United Nations Conference on Trade and Development acknowledges work of five former LL.M. students

The United Nations Conference on Trade and Development (UNCTAD) recently recognized the work of five former LL.M. students for work they did in connection with a seminar on International Competition and Developing Countries taught by Eleanor Fox, Walter J. Derenberg Professor of Trade Regulation. Last year Hassan Qaqaya, head of UNCTAD’s Competition and Consumer Policies Branch, asked Fox for assistance on revisions to commentaries to UNCTAD’s Model Law on Competition, which suggests good principles and alternative approaches for developing countries’ competition law. Fox took the assignment into her seminar last spring, and the five students volunteered to center their semester’s work on the project, making it a focus of their research papers. They also worked as a team to draft commentaries on sections of the model law ranging from abuse of dominance to mergers to system design.
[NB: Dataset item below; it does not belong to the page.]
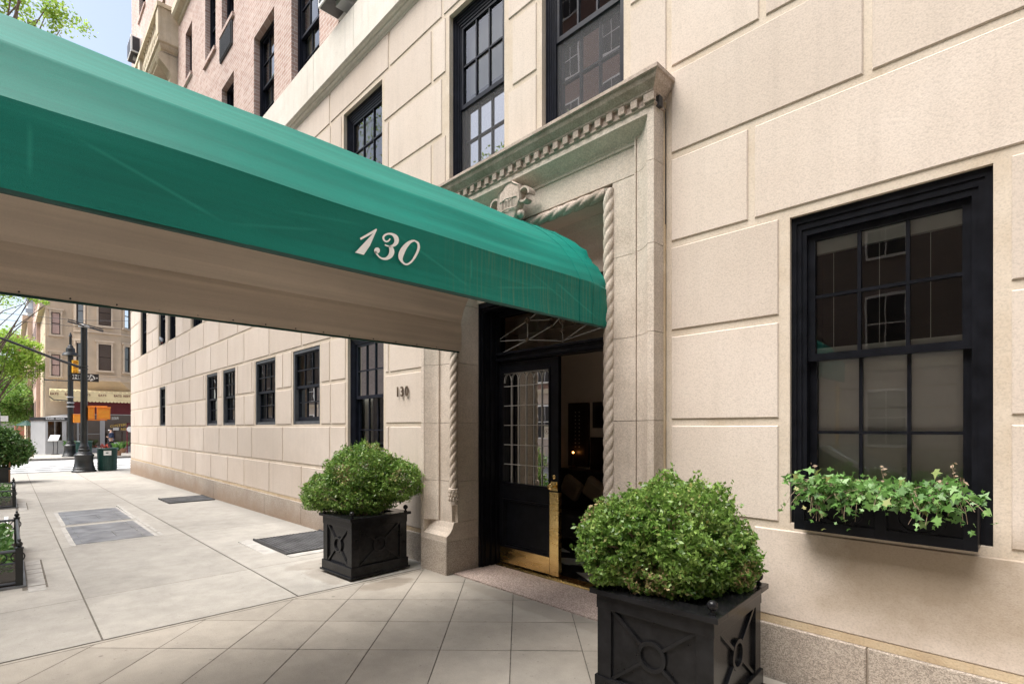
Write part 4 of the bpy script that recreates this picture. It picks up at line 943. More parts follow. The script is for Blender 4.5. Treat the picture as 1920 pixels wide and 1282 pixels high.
# ---------------- things let into the pavement ----------------
def G(x): return gz(x)
def grate(x0,x1,y0,y1,label):
    t=thing('pavement_grate',label,'grate',((x0+x1)/2,(y0+y1)/2,G((x0+x1)/2)),'steel ventilation grates along the wall')
    sl_=(G(x1)-G(x0))/(x1-x0); zz=lambda x:G(x0)+sl_*(x-x0)
    m=MB(); m.quad((x0,y0,zz(x0)+.004),(x1,y0,zz(x1)+.004),(x1,y1,zz(x1)+.004),(x0,y1,zz(x0)+.004)); m.build('pit_shade_sheet','shop_dark',t)  # flat black sheet on the paving paints the pit's darkness beneath the bars
    m=MB(); n=int((y1-y0)/.045)
    for i in range(n+1):
        y=y0+(y1-y0)*i/n; m.add([(x0,y-.005,zz(x0)+.005),(x1,y-.005,zz(x1)+.005),(x1,y+.005,zz(x1)+.005),(x0,y+.005,zz(x0)+.005),(x0,y-.005,zz(x0)+.02),(x1,y-.005,zz(x1)+.02),(x1,y+.005,zz(x1)+.02),(x0,y+.005,zz(x0)+.02)],[(0,1,5,4),(3,2,6,7),(4,5,6,7),(0,3,7,4),(1,2,6,5)])
    n=int((x1-x0)/.05)
    for i in range(n+1):
        x=x0+(x1-x0)*i/n; m.box(x-.003,x+.003,y0,y1,zz(x)+.005,zz(x)+.016)
    m.build('bars','steel_plate',t)
    m=MB()
    for a,b,c,d in ((x0-.02,x1+.02,y0-.02,y0),(x0-.02,x1+.02,y1,y1+.02),(x0-.02,x0,y0,y1),(x1,x1+.02,y0,y1)): m.box(a,b,c,d,zz(a)-.01,zz(b)+.02)
    m.build('frame','iron',t)
grate(-14.55,-13.42,2.53,3.40,'small dark steel pavement grate against the far stretch of wall')
grate(-7.82,-6.62,2.50,3.43,'larger dark steel pavement grate beside the planter left of the doorway')
m=MB(); m.box(-7.9,-6.44,2.30,2.47,G(-7.9)-.01,G(-7.2)+.004); m.box(-6.59,-6.44,2.47,3.43,G(-6.6)-.01,G(-6.5)+.006); struct(m,'grate_kerb','kerb_stone')
def hatch(x0,x1,y0,y1,label):
    t=thing('cellar_hatch',label,'hatch',((x0+x1)/2,(y0+y1)/2,G((x0+x1)/2)),'steel cellar hatches in the sidewalk'); zz=lambda x:G(x)
    ym=y0+(y1-y0)*.0
    def sheet(m,a,b,c,d,h): m.quad((a,c,zz(a)+h),(b,c,zz(b)+h),(b,d,zz(b)+h),(a,d,zz(a)+h))
    m=MB(); sheet(m,x0-.05,x1+.05,y0-.06,y1+.05,.004); m.build('frame','kerb_stone',t)
    for k in (0,1):
        a=x0+(x1-x0)*k/2+.006; b=x0+(x1-x0)*(k+1)/2-.006; m=MB(); m.add([(a,y0,zz(a)+.010),(b,y0,zz(b)+.010),(b,y1,zz(b)+.010),(a,y1,zz(a)+.010),(a,y0,zz(a)),(b,y0,zz(b)),(b,y1,zz(b)),(a,y1,zz(a))],[(0,1,2,3),(0,1,5,4),(1,2,6,5),(2,3,7,6),(3,0,4,7)])
        for i in range(7):      # raised tread ribs
            yy=y0+(y1-y0)*(i+.5)/7; 
        lf_=m.build('hatch_leaf','steel_plate',t)
        m=MB()
        for yy in (y0+.07,y1-.12): 
            for xx in (a+.12,b-.3): m.box(xx,xx+.16,yy,yy+.012,zz(xx)+.010,zz(xx)+.016)
        m.build('hinge','dull_metal',lf_)
    m=MB(); xx=x0+(x1-x0)*.66; yy=y0+(y1-y0)*.55; m.box(xx-.2,xx+.2,yy-.01,yy+.01,zz(xx)+.011,zz(xx)+.016); m.build('handle','dull_metal',t)
hatch(-13.52,-11.52,.68,1.58,'steel cellar hatch in the sidewalk, the one further up the street')
hatch(-11.22,-9.33,.66,1.56,'steel cellar hatch in the sidewalk, the one nearer the camera')
m=MB(); m.box(-13.85,-9.3,1.635,1.675,G(-13.8)-.01,G(-9.3)-.03)
for i in range(14): a=-13.8+i*.32; m.box(a,a+.24+.05*math.sin(i*3),1.64,1.685,G(a)-.01,G(a)+.005)
struct(m,'curb_strip','kerb_stone')
m=MB(); m.box(-13.45,-11.25,-.07,-.015,G(-13.4)-.01,G(-12.5)+.012); struct(m,'sidewalk_strip','white_paint')
for i,(xa,lab) in enumerate(((-8.56,'patch of worn grey granite setts beside the nearer tree guard'),(-16.15,'patch of worn grey granite setts beside the further tree guard'))):
    t=thing('paving_setts',lab,'paving',(xa+.8,.19,G(xa+.8)),'granite sett patches'); m=MB(); m.quad((xa,.09,G(xa)+.003),(xa+1.6,.09,G(xa+1.6)+.003),(xa+1.6,.28,G(xa+1.6)+.003),(xa,.28,G(xa)+.003)); m.build('joint_bed','joint',t)
    m=MB(); x=xa+.02
    while x<xa+1.5: L=.2+.12*rng.random(); m.cham; m.box(x,x+L,.125+.01*rng.random(),.265,G(x)-.02,G(x)+.007+.006*rng.random()); x+=L+.035
    m.build('setts','kerb_stone',t,bevel=.008)
# ---------------- tree guards with low planting ----------------
def guard(x0,x1,label):
    y0,y1=-1.08,.07; zb=G((x0+x1)/2); t=thing('tree_guard',label,'tree guard',((x0+x1)/2,(y0+y1)/2,zb),'iron guards round the street tree pits'); H=.40
    m=MB(); m.box(x0-.06,x1+.06,y0-.06,y1+.05,zb-.03,zb+.035); m.build('kerb','steel_plate',t)
    m=MB(); m.box(x0,x1,y0,y1,zb+.03,zb+.07); m.build('soil','soil',t)
    m=MB(); posts=[(x,y) for x in (x0,x1) for y in (y0,y1)]
    for x,y in posts:
        pm=MB(); pm.box(x-.028,x+.028,y-.028,y+.028,zb,zb+H); pm.lathe([(.036,H),(.036,H+.012),(.012,H+.02)],(x,y,zb),10); pm.ball((x,y,zb+H+.045),.028,10); pm.ball((x-.02,y,zb+H+.085),.014,8); pm.ball((x+.02,y,zb+H+.085),.014,8); pm.build('post','cast_iron_dark',t)
    def rail(z,r,name):
        q=MB()
        for a,b,c,d in ((x0,x1,y1,y1),(x0,x1,y0,y0),(x0,x0,y0,y1),(x1,x1,y0,y1)): q.box(a-r,b+r,c-r,d+r,z-r,z+r) if False else q.tube([(a,c,z),(b,d,z)],r,6)
        return q
    q=rail(zb+H-.02,.016,0); q2=rail(zb+H-.14,.009,0); q.v,q.f; b=len(q.v); q.v+=q2.v; q.f+=[tuple(i+b for i in f) for f in q2.f]
    q2=rail(zb+.06,.014,0); b=len(q.v); q.v+=q2.v; q.f+=[tuple(i+b for i in f) for f in q2.f]; q.build('rails','dull_metal' if False else 'grey_frame',t)
    q=MB()
    def circ(c,ax,r=.05):
        K=14; q.tube([(c[0]+(r*math.cos(2*PI*k/K) if ax=='x' else 0),c[1]+(r*math.cos(2*PI*k/K) if ax=='y' else 0),c[2]+r*math.sin(2*PI*k/K)) for k in range(K+1)],.006,5,False)
    x=x0+.12
    while x<x1: circ((x,y1,zb+H-.08),'x'); x+=.13
    y=y0+.1
    while y<y1: circ((x1,y,zb+H-.08),'y'); circ((x0,y,zb+H-.08),'y'); y+=.13
    for i in range(1,6): xx=x0+(x1-x0)*i/6; q.tube([(xx,y1,zb+.06),(xx,y1,zb+H-.14)],.009,6)
    for i in range(1,4): yy=y0+(y1-y0)*i/4; q.tube([(x1,yy,zb+.06),(x1,yy,zb+H-.14)],.009,6)
    q.build('scrollwork','cast_iron_dark',t)
    p=MB(); p.quad((x0,y1-.03,zb+.06),(x1,y1-.03,zb+.06),(x1,y1-.03,zb+H-.14),(x0,y1-.03,zb+H-.14)); p.quad((x1-.03,y0,zb+.06),(x1-.03,y1,zb+.06),(x1-.03,y1,zb+H-.14),(x1-.03,y0,zb+H-.14)); p.build('screen_panel','screen_glass',t)
    return zb
for x0,x1,l1,l2 in ((-9.6,-7.17,'low dark iron tree guard with ball finials, the nearer one on the kerb side','low leafy plants filling the nearer tree guard'),(-17.3,-15.1,'low dark iron tree guard with ball finials, the further one on the kerb side','low leafy plants filling the further tree guard')):
    zb=guard(x0,x1,l1); k=2600; C=np.stack([rng.uniform(x0+.06,x1-.06,k),rng.uniform(-1.0,.02,k),zb+.08+rng.random(k)**.7*.30],1)
    C[:,2]+=.05*np.sin(C[:,0]*9)*np.sin(C[:,1]*11); o=leaves('ground_cover',C,.032,'ivy_leaf',None,((x0+x1)/2,-.5,zb),shape='long',jit=.8); o.location=((x0+x1)/2,-.5,zb); tag(o,l2,'plants',None,'stuff')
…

Fox notes that they demonstrated their dedication to the task by working with the secretariat of UNCTAD’s competition branch even after classes ended.

The five students, who earned their LL.M. degrees in the spring, were a kind of mini United Nations themselves, each hailing from a different country: Simon Peart (New Zealand), Felipe Serrano Pinilla (Colombia), Denise Junqueira (Brazil), Tone Oeyen (Belgium), and Apostolos Giannakoulias (Greece). They are thanked in the official UNCTAD document that incorporates their work. All were also invited to attend the 6th Review Conference of the UNCTAD competition principles, which was held in Geneva in November, where competition law officials from around the world assembled and where the document including their work was adopted. Peart and Serrano attended and participated.